El árbitro interpretaba unas reglas que eran conocidas por todos, desde el crío que empezaba a dar patadas a la pelota en la escuela hasta el profesional del fútbol. Ese equilibrio natural entre lo que ve un juez y lo que saben los aficionados se ha roto en mil pedazos. De las 14 reglas básicas y bien conocidas por todos se ha pasado a un grueso tomo de normas y circulares de flujo cambiante, cocinadas por la industria arbitral y alimentadas por el culto al VAR, dios invasivo y pejiguero que trastorna el fútbol y alarma a los aficionados, que ya no entienden nada de lo que antes les resultaba tan sencillo.
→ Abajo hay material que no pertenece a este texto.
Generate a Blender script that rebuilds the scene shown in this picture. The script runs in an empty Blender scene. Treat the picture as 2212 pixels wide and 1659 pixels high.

El fútbol se aleja cada vez más del fútbol y prefiere instalarse en el reality show. La última jornada de Liga es una prueba de su deriva: Alavés-Barça, Girona-Real Sociedad y Real Madrid-Atlético de Madrid quedaron sepultados por las tormentas arbitrales que se desencadenaron en cada uno de ellos. Partidos que fueron interesantes o trascendentes por razones estrictamente futbolísticas -la nueva gran actuación de Lamine Yamal, el frenético ritmo del Girona y de la Real en Montilivi, las variantes que se observaron en el cuarto enfrentamiento de la temporada entre el Madrid y el Atlético- solo convocaron al estrepitoso pedorreo de quejas, acusaciones y paranoia general que caracteriza y banaliza al fútbol actual.